Fue el ELN quién ayudó a nacer en 2017 a quienes hoy buscan exterminar como enemigos declarados en el Catatumbo: las disidencias del Frente 33. Aquello ocurrió en medio del franco sabotaje al Acuerdo de Paz con las FARC por parte del ELN, aportando una docena de fusiles y brindándole apoyo y protección a alias John Mechas, un antiguo miliciano de las FARC que nunca quiso acogerse al proceso de La Habana. Este relato, que acabó confirmándose con la versión entregada a la revista Semana por el propio Antonio García, máximo jefe del ELN, lo escuché antes, en octubre de 2024, de viva voz en un caserío remoto entre varias cervezas con campesinos de Convención y Teorama, quienes ya olían la guerra en el aire, aunque todavía no habían escalado las hostilidades. “La región está en un proceso de inteligencia”, explicó uno de ellos, “están mirando quién es quién y reorganizándose”.

“El temor que tengo es que en el sexto congreso del ELN se defina mayoritariamente que seguiremos en guerra.
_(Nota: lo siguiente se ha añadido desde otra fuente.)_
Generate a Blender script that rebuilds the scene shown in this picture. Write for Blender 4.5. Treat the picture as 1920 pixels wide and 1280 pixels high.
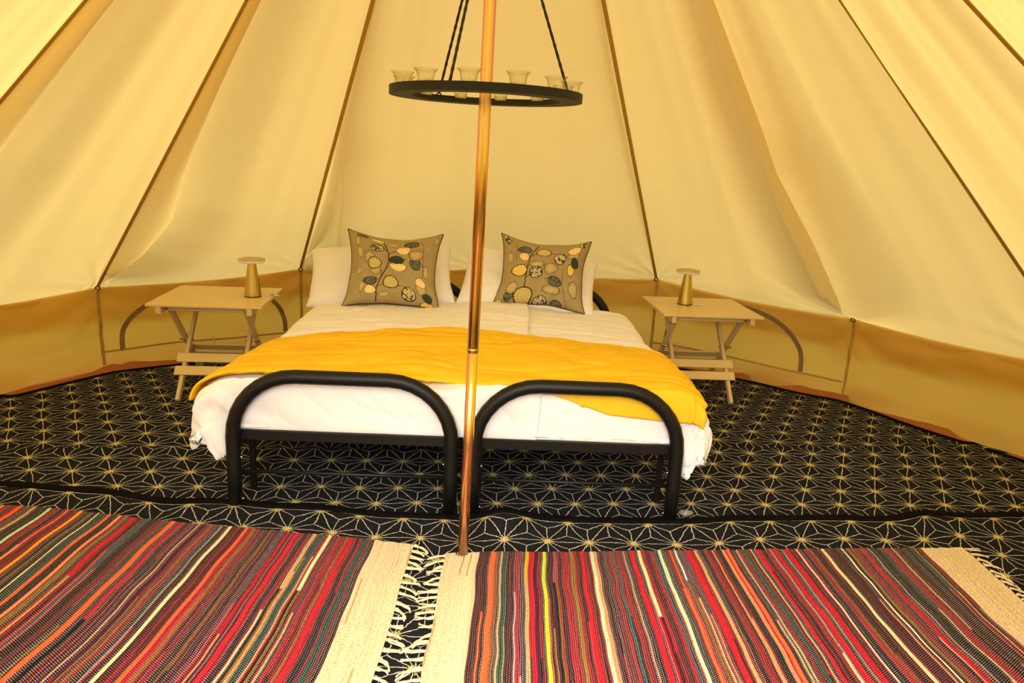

Es una opción factible, probable”, profetizó desde la prisión a mediados del año pasado Édgar Humberto Restrepo, un curtido guerrillero y preso político al que conocí en la cárcel de Itagüí. Al final, Restrepo tenía razón: “El tiempo se nos está acabando, la vida se nos está acabando y no vemos que el proceso vaya a llegar a acuerdos reales. Se va a acabar este gobierno y seguiremos en lo mismo”.